Ствол у кедра не толстый, хотя этому дереву должно быть лет двести. В Сибири растительность не отличается пышностью, но обладает небывалой мощью. Местные деревья не могут похвастаться роскошной кроной, однако плоть их крепка, как камень.

Снова вынужден сделать паузу. В прошлом году я посетил лесопильный завод в долине реки Самарга, в Приморском крае. Москва продает тайгу китайцам. Шум пил разрывает тишину, лес превращается в совокупность лесозаготовительных участков. В Китае эти стволы старательно распилят на части и отправят в лущильный цех. Так столетние сибирские кедры станут палочками, которыми будет поедать лапшу какой-нибудь шанхайский рабочий, занятый строительством очередного торгового центра для населяющих его родной город экспатов. Незавидная участь, не так ли? Мне жалко все эти деревья. Сергей говорил, что наверху, за скалистыми выступами, опоясывающими байкальский берег, уже вовсю идет рубка леса.

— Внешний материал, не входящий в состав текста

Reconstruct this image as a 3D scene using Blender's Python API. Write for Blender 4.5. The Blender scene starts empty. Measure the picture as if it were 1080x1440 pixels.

Русские гордятся своей необъятной родиной и не особенно заботятся о сохранении лесных богатств. Пребывая в иллюзии, что их страна не имеет границ, они думают, что и природные ресурсы неисчерпаемы. Все мы становимся рьяными экологами, оказавшись на крошечном альпийском лугу в Швейцарии, но совершенно не тревожимся о судьбе бескрайних просторов России.

Напоследок колю на дрова березовые чурки; береста пойдет на растопку. Кора дерева испещрена зарубками, как будто лесной дух считал тут проходящие дни.

Возвращаюсь домой. Крупные хлопья снега ложатся на импровизированную изгородь из пней и корней, обрамляющих склон.


5 марта

Новая вылазка в верхнее царство. Ищу водопад, о котором рассказывал Сергей: «полтора часа хода, около тысячи метров над уровнем моря». В снегоступах петляю по усеянным камнями склонам выше границы леса. На высоте девятьсот метров, у расселины на вершине одной из скал, натыкаюсь на водопад. Заледеневшая струя воды повисла в пустоте сосулькой и покрыла слоем хрусталя поверхность камней.

Птиц не слышно. Зима сковала все живое. Природа еще не скоро проснется. Вода, облака и даже воздух застыли в ожидании. Но день настанет, и все снова оживет. Снег буркнет, что пора вернуться в озеро, русла рек наполнятся водой, весенние потоки зашумят по склонам, напитывая землю влагой. Воздух потеплеет, живительные соки разольются по стволам деревьев, из почек проклюнутся листья. В жилах животных забурлит свежая кровь, насекомые выползут из-под земли, личинки вылупятся из яиц. Звери спустятся на водопой, и облака побегут по небу. Но сейчас вокруг ни души, и я, увязая в снегу, возвращаюсь домой.

Ближе к вечеру выхожу покататься на коньках. Целый час наслаждаюсь скольжением по отполированной глади. Перед глазами проплывают феерические образы: темные мерцающие глыбы, сверкающие лазурные росчерки. Глянцевая реклама духов в стиле диско.

На льду ветер намел островок из снега. Причалив к нему, выкуриваю сигариллу. Треск байкальского льда отдается у меня в костях. Полезно жить рядом с озером. Оно дарит нам симметричное зрелище (берега и их отражения), а также учит равновесию (приток и отток воды). Для поддержания водного баланса необходима точность: каждая капля, попавшая в водоем, должна быть учтена.

Жизнь в хижине позволяет уделять внимание подобным вещам. У меня есть время делать записи и перечитывать их. Но самое невероятное – то, что, когда я сделал все это, у меня остается еще бездна времени.

Вечером на окно садится синица, мой ангел-хранитель.


6 марта

Этим утром остаюсь в кровати. Не покидая спального мешка, смотрю через окно на солнце, поднимающееся над Бурятией и похожее на гигантский персик. Однажды оно обязательно расскажет нам, где взять силы, чтобы вставать по утрам.